You want your students to go university. Of course you do. That's why you track them so carefully. So what are you tracking? Well, you track them against standardised scores and grade outcomes in the hope you can predict their SATs results and GCSE and A-level grades, but do you track their reading automaticity and fluency?


Thought not.


In primary schools they track phonic competency until the end of year one (with a check that does not test mastery) and then it's comprehension, comprehension, comprehension, and in most secondary schools (along with the majority of primary schools) they haven't the faintest idea how to track or teach reading; they just get them to do more reading despite the fact that some pupils can't read. No reading automaticity and certainly no reading fluency testing or instruction in sight. Why bother? There are no statutory tests in either area.
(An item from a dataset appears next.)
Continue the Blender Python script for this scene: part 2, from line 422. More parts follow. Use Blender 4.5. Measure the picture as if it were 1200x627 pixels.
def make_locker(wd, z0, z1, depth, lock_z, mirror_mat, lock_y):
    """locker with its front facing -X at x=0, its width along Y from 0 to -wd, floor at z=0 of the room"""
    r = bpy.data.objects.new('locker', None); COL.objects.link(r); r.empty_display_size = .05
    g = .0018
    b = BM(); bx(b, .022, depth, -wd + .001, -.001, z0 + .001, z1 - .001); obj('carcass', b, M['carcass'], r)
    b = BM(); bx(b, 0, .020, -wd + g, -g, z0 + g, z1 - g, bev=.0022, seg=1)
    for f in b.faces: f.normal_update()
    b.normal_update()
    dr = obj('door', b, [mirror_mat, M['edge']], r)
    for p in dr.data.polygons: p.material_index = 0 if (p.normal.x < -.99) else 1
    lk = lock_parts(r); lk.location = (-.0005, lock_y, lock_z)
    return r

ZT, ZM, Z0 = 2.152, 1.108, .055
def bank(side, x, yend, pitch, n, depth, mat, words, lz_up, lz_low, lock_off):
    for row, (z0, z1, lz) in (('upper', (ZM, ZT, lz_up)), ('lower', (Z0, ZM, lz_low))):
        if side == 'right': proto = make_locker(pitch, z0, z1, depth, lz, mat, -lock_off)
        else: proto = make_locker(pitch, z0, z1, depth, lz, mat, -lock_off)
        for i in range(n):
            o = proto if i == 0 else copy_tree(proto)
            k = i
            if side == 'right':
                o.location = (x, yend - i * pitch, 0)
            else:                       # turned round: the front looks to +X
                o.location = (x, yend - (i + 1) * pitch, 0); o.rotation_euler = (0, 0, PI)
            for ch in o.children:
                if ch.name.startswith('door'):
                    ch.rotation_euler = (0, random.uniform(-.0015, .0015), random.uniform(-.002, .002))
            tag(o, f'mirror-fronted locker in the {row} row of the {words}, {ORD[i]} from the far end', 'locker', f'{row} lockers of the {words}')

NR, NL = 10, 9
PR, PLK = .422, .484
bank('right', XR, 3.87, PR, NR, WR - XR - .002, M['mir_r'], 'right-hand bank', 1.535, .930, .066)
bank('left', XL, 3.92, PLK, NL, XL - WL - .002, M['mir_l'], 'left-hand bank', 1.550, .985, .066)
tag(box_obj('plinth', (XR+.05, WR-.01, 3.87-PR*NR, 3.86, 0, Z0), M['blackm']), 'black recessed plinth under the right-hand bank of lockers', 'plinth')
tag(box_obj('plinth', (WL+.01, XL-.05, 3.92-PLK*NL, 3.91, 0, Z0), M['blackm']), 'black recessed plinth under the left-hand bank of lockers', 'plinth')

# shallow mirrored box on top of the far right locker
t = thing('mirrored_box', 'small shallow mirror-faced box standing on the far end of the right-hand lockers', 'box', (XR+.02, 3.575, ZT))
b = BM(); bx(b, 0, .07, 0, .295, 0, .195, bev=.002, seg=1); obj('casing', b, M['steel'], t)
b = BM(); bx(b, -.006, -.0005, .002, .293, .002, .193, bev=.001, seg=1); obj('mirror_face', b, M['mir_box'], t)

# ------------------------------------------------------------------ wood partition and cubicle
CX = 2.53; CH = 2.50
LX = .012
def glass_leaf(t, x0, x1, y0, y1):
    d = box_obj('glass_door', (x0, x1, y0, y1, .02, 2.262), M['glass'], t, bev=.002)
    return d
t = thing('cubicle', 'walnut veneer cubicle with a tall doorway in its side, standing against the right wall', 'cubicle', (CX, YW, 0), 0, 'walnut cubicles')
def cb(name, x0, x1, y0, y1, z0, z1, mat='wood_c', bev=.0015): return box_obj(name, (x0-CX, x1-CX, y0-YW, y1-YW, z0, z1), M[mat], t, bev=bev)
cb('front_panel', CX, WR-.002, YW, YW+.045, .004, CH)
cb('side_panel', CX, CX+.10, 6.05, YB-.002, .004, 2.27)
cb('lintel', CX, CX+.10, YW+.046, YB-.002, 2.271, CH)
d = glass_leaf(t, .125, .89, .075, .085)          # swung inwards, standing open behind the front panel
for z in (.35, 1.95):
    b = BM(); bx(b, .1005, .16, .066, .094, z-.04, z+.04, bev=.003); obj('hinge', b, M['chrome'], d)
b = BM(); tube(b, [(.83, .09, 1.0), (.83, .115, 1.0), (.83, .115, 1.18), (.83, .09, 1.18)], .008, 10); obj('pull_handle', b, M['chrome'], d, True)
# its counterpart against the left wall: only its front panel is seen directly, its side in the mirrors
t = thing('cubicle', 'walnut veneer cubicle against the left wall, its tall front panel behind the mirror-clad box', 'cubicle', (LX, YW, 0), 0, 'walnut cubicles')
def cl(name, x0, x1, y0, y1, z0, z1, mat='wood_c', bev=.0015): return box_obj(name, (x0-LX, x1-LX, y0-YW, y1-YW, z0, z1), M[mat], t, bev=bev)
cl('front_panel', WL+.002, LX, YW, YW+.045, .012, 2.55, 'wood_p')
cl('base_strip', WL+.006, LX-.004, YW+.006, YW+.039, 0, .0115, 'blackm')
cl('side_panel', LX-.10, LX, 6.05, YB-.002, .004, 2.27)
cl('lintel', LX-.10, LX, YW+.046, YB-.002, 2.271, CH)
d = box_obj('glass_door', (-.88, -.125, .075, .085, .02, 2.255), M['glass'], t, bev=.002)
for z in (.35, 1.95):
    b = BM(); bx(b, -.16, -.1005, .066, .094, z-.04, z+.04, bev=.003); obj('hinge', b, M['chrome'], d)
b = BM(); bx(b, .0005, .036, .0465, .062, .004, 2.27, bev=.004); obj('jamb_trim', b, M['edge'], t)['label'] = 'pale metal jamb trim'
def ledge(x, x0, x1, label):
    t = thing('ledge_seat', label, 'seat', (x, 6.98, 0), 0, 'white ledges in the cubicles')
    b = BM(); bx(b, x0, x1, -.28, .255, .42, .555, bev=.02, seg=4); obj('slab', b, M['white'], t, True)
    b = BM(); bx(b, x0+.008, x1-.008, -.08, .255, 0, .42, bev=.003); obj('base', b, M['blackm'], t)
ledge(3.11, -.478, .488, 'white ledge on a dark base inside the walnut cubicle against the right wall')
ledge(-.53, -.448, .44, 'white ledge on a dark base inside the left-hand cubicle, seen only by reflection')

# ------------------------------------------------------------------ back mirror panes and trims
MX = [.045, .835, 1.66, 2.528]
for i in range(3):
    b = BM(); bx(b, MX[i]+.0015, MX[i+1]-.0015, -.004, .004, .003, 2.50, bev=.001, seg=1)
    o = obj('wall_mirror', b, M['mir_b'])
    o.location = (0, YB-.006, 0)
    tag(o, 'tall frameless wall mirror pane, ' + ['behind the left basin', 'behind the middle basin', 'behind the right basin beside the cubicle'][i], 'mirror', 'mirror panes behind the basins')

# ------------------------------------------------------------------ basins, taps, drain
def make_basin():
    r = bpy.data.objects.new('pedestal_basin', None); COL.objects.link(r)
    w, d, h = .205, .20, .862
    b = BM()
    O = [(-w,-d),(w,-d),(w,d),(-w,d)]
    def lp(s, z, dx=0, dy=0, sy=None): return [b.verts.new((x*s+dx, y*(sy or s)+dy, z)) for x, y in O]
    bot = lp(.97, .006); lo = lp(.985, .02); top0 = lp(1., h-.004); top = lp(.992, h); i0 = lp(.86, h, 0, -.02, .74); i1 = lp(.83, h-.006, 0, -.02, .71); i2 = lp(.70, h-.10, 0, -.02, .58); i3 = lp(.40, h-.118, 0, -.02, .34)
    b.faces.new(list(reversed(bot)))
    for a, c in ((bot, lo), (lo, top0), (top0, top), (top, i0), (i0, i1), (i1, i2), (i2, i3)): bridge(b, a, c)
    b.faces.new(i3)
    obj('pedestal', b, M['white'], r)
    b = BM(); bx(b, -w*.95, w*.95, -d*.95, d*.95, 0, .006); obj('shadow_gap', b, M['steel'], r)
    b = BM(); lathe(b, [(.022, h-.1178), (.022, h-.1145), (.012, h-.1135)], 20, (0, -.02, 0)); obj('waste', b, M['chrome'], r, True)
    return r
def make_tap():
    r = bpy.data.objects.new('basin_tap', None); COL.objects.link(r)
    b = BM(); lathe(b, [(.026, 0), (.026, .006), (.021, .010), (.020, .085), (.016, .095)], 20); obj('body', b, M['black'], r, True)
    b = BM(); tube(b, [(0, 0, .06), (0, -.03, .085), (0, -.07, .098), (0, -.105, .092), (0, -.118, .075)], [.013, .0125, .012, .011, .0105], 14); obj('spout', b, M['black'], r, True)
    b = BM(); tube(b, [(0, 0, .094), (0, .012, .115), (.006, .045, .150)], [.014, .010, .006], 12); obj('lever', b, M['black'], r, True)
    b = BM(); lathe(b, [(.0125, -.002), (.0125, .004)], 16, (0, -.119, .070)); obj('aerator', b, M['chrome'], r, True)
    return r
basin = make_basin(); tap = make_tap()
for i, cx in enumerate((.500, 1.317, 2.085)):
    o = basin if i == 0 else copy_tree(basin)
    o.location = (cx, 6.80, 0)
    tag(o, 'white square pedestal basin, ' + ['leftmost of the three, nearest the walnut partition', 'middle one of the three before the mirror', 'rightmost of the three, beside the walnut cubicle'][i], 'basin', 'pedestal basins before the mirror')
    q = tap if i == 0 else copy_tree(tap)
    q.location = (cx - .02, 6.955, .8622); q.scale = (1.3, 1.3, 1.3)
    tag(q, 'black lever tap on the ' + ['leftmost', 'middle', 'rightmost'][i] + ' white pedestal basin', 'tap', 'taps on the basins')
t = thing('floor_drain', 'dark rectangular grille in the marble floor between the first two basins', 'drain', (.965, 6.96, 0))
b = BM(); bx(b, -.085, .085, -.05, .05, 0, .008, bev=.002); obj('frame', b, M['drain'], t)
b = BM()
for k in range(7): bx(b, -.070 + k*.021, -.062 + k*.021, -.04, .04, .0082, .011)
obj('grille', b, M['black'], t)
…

But here's a little wake up call: Tim Rasinski's research in the US found a significant correlation between reading fluency and ACT scores (the test scores students need to get a place at a US university). So, if your students can't read a narrative (at their instructional level) with 98% accuracy and at a rate of 146-154 words per minute by the time they finish secondary education then they are not getting into university. And if you want them to stand a chance of a half decent university then 167 wpm is nearer the mark.


What to do?


Start testing them for reading automaticity and fluency now. Establish some coherent automaticity and fluency instruction and then keep testing them until they are automatic and fluent in their reading. And this testing should start in year 2 and keep going all the way through secondary school.


But hey, if you'd rather test for reading comprehension standardised scores and domain specific grade predictions you go ahead...after all, you have already been to university and can probably read fluently.